Saturday, September 22, 2007

art vs. artists

On the same page of this morning's New York Times article about the future of the Barnes collection there was a second article about the resolution of a court case involving the Massahusetts Museum of Modern Art and an swiss artist named Christopher Buchel. The museum had arranged with the artist to create a extensive walk-through artistic environment in a warehouse owned by the museum. The project quickly turned sour with the artist complaining of insufficient support, and the museum complaining of the artist's prima donna demands. The budget doubled and finally the project fell through with the artist walking off and the project incomplete.

The museum, which owns the unfinished work, wanted to recoup some of their investment by showing it. The artist sued to stop them saying that it was unethical to show his work in a manner different than he had intended. The court ruled that as long as the museum clearly labels that the work is incomplete no damage is done to the artist.

This case has parallels to the story of the Barnes foundation appearing on the same newspaper page. Mr. Barnes used the works of Renoir and Cezanne and others in his collection to make artistic statements of his own that had nothing to do with the original intentions of the artists. In essence Barnes created his own environmental art piece and then demanded that his vision never be altered. But he did so by appropriating the creations, and perverting the intent of dozens of other artists.
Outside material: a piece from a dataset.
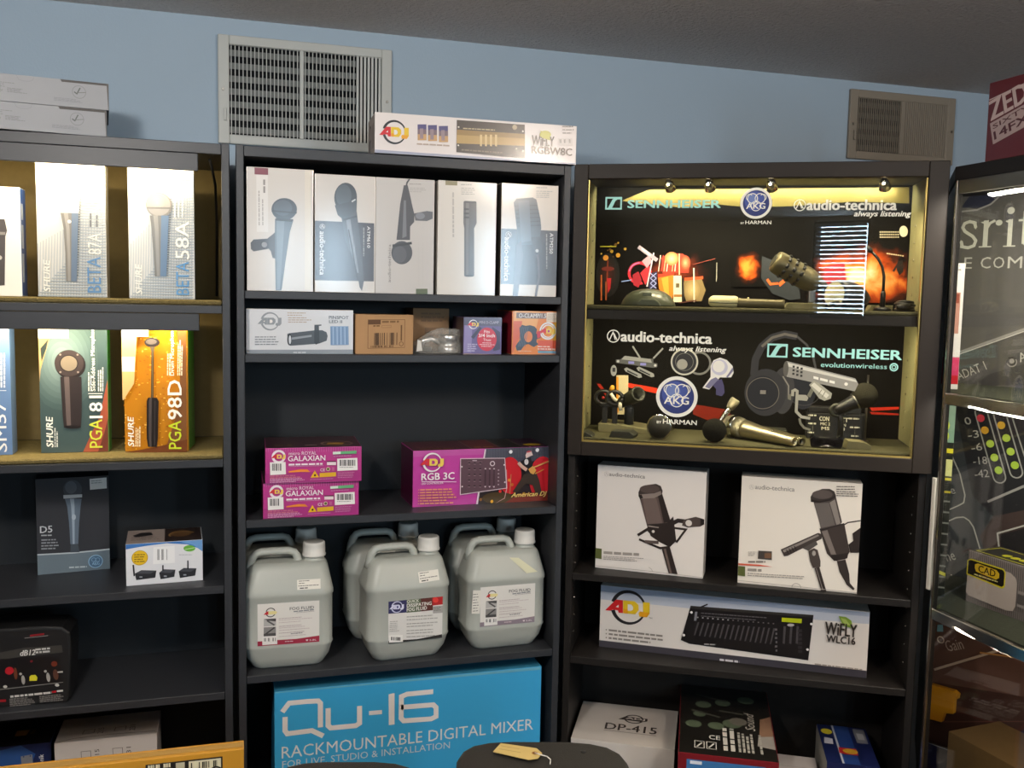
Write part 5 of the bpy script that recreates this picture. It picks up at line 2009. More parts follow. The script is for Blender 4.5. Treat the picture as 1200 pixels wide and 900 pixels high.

This was unfair and I'm glad that Barnes' iron hand is now being pried open.

Once art is created it belongs to the world. The owners become stewards for protecting the art and sharing it with the public. This is what Mass MOCA is doing with its unfinished Christopher Buchel work. Buchel's wish that the art not be seen is not an inherent part of his creation and need not be honored. Meanwhile the art that Barnes' eccentricity has kept hidden from the public, will now fulfill the original creator's intentions and be seen.